TXT Almendra Arcaya
IMG Gabriel Schkolnick
El día en que Claudia Romero [40] fue ungida para ser la primera mujer en ser jefa de garzones del restorán El Ancla, sus compañeros le cantaron a coro la canción de Juanes: Tengo, tengo la camisa negra…“¡Lloré a mares! Por fin tenía la camisa negra, la de la jefa. Pensé que me estaban tonteando, porque yo veía que pasaban y pasaban hombres por ese cargo, pero ninguna mujer”, rememora hoy, tres años después, vestida de blusa y pantalón de un poluto negro, una cola de caballo tirante y enlacada, y una sonrisa chispeante, de risa fácil, que deja ver sus brackets.
Su historia con el mundo de la gastronomía, eso sí, comenzó mucho antes, cuando a los 21 años entró a estudiar técnico en alimentación y repostería en el Instituto Profesional de Chile [IP Chile]. Nacida y criada en San Bernardo, a diferencia de su padre –garzón desde que recuerda– La Chica, como la llaman cariñosamente sus compañeros, quería ser ayudante de cocina. Como estudiante, dice, fue del montón bueno: ni porra, ni sobresaliente. Pulió su técnica en los restaurantes Pucará, La suerte de la olla, El mesón suizo y el Kuchen House de Calera de Tango. Y en marzo de 2010, cuando tenía 31 años, llegó a El Ancla. Entonces le picó el bichito por el servicio.
“Como ayudante de cocina, en El Ancla me enseñaron a observar, crear y probar cada plato de la carta. Para mi gusto todo lo que salía a las mesas era rico, por eso nunca entendía cuando habían clientes a los que no les gustaba lo que se les servía, hasta que empecé a pensar: ‘A lo mejor se trata de cómo se los venden’”, reconstruye Claudia. Desde esa trinchera, a través de la puerta, husmeaba. Seis meses después pasó a salón como ayudante del barman. Amononaba las paneras, rellenaba los frascos con pebre sin que se chorrearan y limpiaba una por una las turgentes mitades de limón que llegaban a las mesas.
“Machitas y ostiones picaditos, al punto, con un toque de sal. Un queso generoso, derretido, bien caliente, que se chorree. Cebollita bien sazonada. Una masa frita, crujiente, medio aceitosa. ¿Vio? Una simple empanada de mariscos.
Su primera mentora fue precisamente una mujer. “Podía haber cien clientes, todos los garzones apanados, pero ella se daba el tiempo de explicarles uno por uno cada plato, lo que tenía y cómo se preparaba, siempre sonriente”, recuerda Claudia. Lo adoptó como un mantra. Conocía el tras bambalinas de cada preparación. El paso a paso. Los ingredientes y aliños. Y, después de repetir como loro, se aprendió al revés y al derecho la carta. La conoce como la palma de su mano y escucharla recitar es casi un arte, para hacerse agua la boca.
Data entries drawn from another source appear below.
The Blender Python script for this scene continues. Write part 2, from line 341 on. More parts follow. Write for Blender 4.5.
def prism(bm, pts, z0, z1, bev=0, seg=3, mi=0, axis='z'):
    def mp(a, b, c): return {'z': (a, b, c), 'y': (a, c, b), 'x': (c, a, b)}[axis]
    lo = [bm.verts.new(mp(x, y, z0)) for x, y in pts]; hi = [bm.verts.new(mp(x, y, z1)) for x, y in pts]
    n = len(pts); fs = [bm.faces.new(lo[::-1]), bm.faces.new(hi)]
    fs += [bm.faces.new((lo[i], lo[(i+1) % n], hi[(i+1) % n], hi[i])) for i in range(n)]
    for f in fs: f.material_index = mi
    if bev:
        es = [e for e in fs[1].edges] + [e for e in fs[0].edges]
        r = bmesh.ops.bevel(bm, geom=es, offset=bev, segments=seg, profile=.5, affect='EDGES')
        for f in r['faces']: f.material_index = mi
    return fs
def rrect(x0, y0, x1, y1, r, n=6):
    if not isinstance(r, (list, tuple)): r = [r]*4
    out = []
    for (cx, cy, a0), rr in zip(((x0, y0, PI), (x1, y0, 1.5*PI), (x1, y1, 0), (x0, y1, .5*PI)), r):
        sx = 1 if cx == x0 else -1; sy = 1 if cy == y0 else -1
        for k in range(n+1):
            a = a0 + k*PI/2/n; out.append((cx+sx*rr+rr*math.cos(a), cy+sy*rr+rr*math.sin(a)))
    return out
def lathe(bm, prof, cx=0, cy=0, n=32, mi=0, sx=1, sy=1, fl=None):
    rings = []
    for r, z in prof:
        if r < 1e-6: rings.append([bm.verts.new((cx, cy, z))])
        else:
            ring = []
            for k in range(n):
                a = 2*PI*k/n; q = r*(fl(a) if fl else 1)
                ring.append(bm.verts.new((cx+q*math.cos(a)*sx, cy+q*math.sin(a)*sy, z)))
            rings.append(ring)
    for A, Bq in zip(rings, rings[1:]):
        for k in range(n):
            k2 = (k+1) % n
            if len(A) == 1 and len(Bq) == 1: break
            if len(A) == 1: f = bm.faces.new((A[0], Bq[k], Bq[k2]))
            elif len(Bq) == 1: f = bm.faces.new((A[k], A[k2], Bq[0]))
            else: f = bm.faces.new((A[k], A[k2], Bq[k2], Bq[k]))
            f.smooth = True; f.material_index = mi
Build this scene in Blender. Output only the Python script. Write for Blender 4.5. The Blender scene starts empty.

“Machitas y ostiones picaditos, al punto, con un toque de sal. Un queso generoso, derretido, bien caliente, que se chorree. Cebollita bien sazonada. Una masa frita, crujiente, medio aceitosa. ¿Vio? Una simple empanada de mariscos. Todo se trata de despertar el apetito, de cautivar, como si el cliente ya lo estuviera saboreando”, aconseja, y repite una y otra vez: “Por eso yo siempre digo: para vender un plato, el garzón debe pasar por la cocina. Tiene que observar y sobre todo probar. Si tú sabes que ese plato está rico puedes transmitirle al cliente ese sabor”.
Tiene 14 garzones, cuatro runners y dos barman a su cargo, pero nunca deja de atender, especialmente a aquellos clientes que la llaman o le escriben por WhatsApp o Instagram para reservar. A paso acelerado, con los ojos puestos en el salón y la oreja atenta al walkie talkie que cuelga de la pretina de su pantalón –vía directa con la cocina–, de tanto en tanto se le ve colorada. “¡Cuando las machas queman, tú tienes que estar ahí! En la cocina, en el salón, lavando platos, limpiando el baño, donde te necesiten. Hay que dar el ejemplo, un jefe no puede andar paseándose, tiene que trabajar a la par y hacerle ver al otro que sientes la misma presión y cansancio de estar transpirando la frente, de saborear ese vasito de agua que te mueres por tomar. Solo entonces los clientes te buscan. Y si eso pasa, significa que estás haciendo bien la pega”.